Dans :  Arts › Principes pédagogiques › 

 


Revue en ligne CréAtions n° 254 "Le Millefeuille aurait voulu être un artiste"
annoncée dans le Nouvel Éducateur n°254 - Publication : octobre 2021

Classe maternelle multi-âges - École de Guerlédan, Saint-Aignan (Morbihan) - Enseignante : Marie-Noëlle Robin-Decayeux

 


Accumulations 
Installations d'objets

Je propose aux enfants de se mettre par deux, un grand avec un plus petit. Je leur donne un support (plaque de bois, carton rigide) pour délimiter une surface de base réduite, éviter qu’ils ne s’étalent et parce que je souhaite implicitement qu’ils travaillent en volume.
Je distribue à chaque groupe une barquette avec des objets de la classe : Kaplas®, crayons de couleurs, bouchons, ciseaux, dinosaures en plastique, pinces à linge, maisons récupérées dans un jeu de Monopoly
®, couverts de la dinette.

 

Je leur demande de trouver une bonne idée pour les installer. Pendant ce temps, une dizaine de minutes, je me déplace dans chaque groupe pour voir leur travail.


Dans certains groupes, c’est le plus grand qui mène la barque mais pour d’autres groupes la coopération est vraiment très forte : certains petits sont très investis. L’utilisation d’objets permet de les rendre acteurs. Manipuler leur donne l’impression d’être dans le jeu plutôt que dans une production personnelle. Je constate que les enfants travaillent plutôt en surface et en mode création mathématique plutôt qu’artistique.
Je les incite en vain à produire en volume. Les productions finales restent de type "créations géométriques, symétriques..."

 

Nous prenons le temps de regarder les photos au vidéoprojecteur. Les enfants font des remarques, disent ce qu'ils voient : "On dirait un bonhomme", "On dirait une barrière pour les chevaux", "On dirait une chenille", etc. Puis je leur demande de décrire comment le travail s'est construit, en essayant de nommer les actions : "Ils ont travaillé à plat, ils ont fait autour, ils ont rangé, etc."  

Je leur montre alors des photos des œuvres d'Arman. Ils repèrent tout de suite que l'artiste a travaillé sur l'empilement, la répétition, l'organisation dans l'espace, en volume, etc.

 

 

Les enfants se remettent au travail avec beaucoup de plaisir.


 
Cette fois, ils empilent, montent en volume ce qui entraîne des chutes et des bonnes rigolades.

 

Nous faisons ensuite une projection des photos de cette deuxième série de productions. Elles sont en volume, plus artistiques, moins géométriques.

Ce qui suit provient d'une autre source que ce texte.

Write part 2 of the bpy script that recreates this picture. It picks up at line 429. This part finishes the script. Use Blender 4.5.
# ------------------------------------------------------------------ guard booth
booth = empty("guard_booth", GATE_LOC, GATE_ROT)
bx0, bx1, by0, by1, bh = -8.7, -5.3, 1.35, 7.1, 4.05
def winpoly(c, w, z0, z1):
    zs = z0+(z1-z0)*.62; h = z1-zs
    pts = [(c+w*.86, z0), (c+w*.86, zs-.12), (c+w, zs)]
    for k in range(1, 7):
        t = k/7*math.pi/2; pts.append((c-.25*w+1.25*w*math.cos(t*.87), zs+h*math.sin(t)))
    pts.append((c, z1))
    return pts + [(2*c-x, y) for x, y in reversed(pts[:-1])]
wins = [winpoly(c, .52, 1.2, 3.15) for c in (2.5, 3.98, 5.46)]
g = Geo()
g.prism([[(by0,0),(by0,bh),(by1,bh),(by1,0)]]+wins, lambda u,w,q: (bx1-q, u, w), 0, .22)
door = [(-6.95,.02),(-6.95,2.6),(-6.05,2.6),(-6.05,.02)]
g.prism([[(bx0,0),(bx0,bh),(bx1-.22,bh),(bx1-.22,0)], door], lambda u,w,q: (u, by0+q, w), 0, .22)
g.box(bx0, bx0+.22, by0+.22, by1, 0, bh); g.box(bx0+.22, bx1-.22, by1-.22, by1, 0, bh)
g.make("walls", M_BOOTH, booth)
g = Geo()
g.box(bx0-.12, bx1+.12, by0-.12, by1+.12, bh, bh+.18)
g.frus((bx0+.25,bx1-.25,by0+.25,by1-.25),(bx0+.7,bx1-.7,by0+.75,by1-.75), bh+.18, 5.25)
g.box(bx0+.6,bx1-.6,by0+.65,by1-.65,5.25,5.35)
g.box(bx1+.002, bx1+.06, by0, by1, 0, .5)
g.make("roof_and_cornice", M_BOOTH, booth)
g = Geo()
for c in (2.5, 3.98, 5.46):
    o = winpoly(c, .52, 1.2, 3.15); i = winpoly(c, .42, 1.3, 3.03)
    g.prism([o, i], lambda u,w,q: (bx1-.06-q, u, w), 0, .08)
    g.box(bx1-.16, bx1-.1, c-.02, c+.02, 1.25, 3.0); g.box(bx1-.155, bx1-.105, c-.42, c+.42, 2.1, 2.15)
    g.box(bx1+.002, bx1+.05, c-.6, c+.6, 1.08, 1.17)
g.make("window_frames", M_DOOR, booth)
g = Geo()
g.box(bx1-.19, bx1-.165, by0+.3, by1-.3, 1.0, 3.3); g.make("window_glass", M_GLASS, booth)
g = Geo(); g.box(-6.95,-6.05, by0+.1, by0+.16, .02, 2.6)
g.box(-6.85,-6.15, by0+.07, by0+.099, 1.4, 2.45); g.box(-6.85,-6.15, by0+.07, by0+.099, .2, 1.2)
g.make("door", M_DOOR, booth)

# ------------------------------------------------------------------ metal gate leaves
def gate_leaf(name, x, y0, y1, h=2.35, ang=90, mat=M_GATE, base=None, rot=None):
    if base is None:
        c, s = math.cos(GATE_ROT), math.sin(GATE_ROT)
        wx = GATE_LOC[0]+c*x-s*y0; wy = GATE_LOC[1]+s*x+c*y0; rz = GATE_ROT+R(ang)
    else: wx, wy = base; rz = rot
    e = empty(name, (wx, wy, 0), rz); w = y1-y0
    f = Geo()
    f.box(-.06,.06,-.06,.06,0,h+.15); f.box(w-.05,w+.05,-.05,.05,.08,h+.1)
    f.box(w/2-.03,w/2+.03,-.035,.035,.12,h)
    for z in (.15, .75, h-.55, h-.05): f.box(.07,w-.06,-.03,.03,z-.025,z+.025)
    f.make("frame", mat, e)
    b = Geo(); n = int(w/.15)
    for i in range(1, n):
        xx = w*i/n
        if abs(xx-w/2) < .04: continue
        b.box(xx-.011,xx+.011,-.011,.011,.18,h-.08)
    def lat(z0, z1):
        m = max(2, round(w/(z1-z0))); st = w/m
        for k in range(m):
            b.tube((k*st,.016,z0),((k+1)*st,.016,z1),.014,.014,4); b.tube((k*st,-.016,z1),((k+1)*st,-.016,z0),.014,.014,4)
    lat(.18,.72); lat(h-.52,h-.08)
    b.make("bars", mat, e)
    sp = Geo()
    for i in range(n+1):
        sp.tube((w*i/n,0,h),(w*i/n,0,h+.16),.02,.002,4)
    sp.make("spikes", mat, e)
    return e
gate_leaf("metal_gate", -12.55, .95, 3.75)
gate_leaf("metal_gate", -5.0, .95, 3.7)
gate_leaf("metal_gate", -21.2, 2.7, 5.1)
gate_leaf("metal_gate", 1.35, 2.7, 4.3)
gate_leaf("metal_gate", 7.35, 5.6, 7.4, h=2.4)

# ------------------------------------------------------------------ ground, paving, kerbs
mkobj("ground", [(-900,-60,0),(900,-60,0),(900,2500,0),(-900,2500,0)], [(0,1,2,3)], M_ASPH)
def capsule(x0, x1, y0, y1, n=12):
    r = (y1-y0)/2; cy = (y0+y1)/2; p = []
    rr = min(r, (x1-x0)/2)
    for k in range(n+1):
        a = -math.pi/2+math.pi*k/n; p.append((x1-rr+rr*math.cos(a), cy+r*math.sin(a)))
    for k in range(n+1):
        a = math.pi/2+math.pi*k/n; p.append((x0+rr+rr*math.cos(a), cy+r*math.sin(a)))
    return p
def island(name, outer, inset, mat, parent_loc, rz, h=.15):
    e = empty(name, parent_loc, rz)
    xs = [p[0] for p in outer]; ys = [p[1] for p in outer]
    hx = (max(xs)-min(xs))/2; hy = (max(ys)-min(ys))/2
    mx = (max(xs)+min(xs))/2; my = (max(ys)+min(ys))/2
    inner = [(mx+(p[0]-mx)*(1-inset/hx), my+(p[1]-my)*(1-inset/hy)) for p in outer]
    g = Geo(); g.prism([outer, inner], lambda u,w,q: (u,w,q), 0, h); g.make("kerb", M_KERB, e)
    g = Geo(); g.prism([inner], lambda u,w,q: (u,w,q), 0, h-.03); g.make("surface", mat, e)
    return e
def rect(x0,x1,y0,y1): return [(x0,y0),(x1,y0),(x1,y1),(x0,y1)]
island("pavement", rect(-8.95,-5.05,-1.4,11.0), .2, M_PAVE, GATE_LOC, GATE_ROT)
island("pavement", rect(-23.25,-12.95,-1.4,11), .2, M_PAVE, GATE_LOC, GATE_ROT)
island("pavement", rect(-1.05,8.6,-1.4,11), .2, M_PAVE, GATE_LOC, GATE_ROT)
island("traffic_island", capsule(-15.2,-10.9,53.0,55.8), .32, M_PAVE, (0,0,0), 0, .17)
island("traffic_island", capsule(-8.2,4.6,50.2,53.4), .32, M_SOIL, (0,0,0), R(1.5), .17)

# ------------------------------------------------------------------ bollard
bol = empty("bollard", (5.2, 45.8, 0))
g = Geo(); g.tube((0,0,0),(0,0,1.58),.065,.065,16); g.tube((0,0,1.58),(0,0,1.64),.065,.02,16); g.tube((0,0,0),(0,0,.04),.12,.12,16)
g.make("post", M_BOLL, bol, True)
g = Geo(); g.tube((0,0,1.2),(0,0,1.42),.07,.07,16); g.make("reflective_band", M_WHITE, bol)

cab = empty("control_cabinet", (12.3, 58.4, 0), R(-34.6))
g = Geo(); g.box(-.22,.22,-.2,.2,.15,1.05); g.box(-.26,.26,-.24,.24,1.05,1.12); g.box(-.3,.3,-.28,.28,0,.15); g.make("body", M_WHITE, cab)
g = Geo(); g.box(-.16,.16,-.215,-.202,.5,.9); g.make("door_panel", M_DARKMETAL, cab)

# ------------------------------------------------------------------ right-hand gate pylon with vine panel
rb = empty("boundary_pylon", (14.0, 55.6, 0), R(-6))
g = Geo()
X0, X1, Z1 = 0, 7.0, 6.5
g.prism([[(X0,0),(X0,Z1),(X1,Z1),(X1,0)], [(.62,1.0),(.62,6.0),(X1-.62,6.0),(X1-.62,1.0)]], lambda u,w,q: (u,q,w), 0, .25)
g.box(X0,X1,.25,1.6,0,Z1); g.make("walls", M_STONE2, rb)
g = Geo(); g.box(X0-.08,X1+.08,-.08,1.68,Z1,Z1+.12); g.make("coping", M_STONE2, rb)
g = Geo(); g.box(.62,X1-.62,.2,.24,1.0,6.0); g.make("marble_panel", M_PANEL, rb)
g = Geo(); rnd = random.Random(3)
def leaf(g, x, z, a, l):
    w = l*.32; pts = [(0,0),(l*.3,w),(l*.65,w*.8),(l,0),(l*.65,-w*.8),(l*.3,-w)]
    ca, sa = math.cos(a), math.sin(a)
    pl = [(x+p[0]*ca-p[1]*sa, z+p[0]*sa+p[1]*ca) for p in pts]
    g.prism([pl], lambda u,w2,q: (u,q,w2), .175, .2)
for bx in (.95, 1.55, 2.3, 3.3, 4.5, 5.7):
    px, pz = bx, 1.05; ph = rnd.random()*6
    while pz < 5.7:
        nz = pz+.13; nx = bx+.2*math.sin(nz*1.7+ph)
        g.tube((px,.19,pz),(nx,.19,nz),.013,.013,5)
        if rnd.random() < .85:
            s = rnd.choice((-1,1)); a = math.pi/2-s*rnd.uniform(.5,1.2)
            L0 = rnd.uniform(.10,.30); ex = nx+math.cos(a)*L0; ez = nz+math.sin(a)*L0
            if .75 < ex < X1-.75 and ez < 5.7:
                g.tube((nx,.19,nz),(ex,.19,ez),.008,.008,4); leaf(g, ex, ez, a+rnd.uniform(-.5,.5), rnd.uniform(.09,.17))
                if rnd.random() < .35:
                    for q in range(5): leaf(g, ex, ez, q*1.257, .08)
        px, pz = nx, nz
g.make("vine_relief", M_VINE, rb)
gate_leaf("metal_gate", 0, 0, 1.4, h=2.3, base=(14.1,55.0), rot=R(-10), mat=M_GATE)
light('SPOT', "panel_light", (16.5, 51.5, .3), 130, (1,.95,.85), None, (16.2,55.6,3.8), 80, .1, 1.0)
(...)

Je constate que le matériel choisi modifie implicitement la production. Le fait d’utiliser les mêmes matériaux pour des ateliers à objectifs différents brouille un peu les pistes. Je trouve cependant très intéressant d'avoir ce matériel en commun, même s'il est vrai que cela ne facilite pas les choses pour les plus jeunes.

Cela leur permet de s'interroger sur ce que sont les mathématiques, ce qu'est l'art. Ils en expérimentent les spécificités essentielles alors qu'avec des matériaux différents, ils pourraient rester dans la superficialité des disciplines. Ils prennent conscience aussi qu'il existe un espace commun aux deux domaines.
Certains enfants pointent de manière systématique les symétries, d'autres repèrent  les orientations dans l'espace : couverts ou crayons dans le même sens, mais il y a peu de remarques d'ordre artistique si ce n'est du genre "C'est joli." ou "On dirait un moulin.".

 

"Historiquement des liens de nécessité
 Dans le sens commun on oppose fréquemment le mathématicien rigoureux et l'artiste rêveur. La hiérarchie des domaines d’enseignement en témoigne : on n’a jamais vu doubler une année de classe pour une faiblesse en dessin ou en musique. Et si cette dichotomie n’avait pas lieu d’être ?
La géométrie n’est pas née seulement de la nécessité de retracer les limites des champs après les crues de l’Euphrate et du Nil. Depuis la nuit des temps, l’art rupestre, les pierres gravées découvertes sur différents sites, les poteries du néolithique décorées de motifs géométriques reproduits par translation, symétrie, et même homothétie, tout montre que arts et mathématiques ont toujours eu des liens étroits. Les architectes des palais et des temples ont depuis des millénaires construit en conjuguant l’esthétique aux nécessités fonctionnelles, ces bâtiments devant frapper et inciter à la grandeur, au respect, à la dévotion autant qu’obéir aux lois de la pesanteur et de l’utilité. Les œuvres du Moyen-âge et de la Renaissance témoignent elles aussi de la présence continue des mathématiques : construction des cathédrales, composition des tableaux, tracés de perspectives, etc. De nos jours beaucoup d’artistes, et pas seulement les architectes, utilisent les mathématiques pour produire leurs œuvres, voire même placent les concepts mathématiques en préalable de leurs œuvres. Les musiciens Tom Johnson, Pierre Boulez, Yannis Xénakis… , les plasticiens Victor Vasarély, Irène Rousseau, M.C. Escher, François Morellet, etc. Si les artistes utilisent les mathématiques, à l’inverse celles-ci sont redevables des arts. La revue Cosinus1 montre par exemple que certaines équations du 3ème degré trouvent une solution grâce à l’Origami et de façon très lointaine on peut penser que la nécessité de reproduire le même motif sur des poteries de différente taille à pu faire germer les lois de l’homothétie dans la tête de l’artiste du néolithique.
Les arts et les mathématiques sont donc historiquement liés et continuent à s’apporter mutuellement."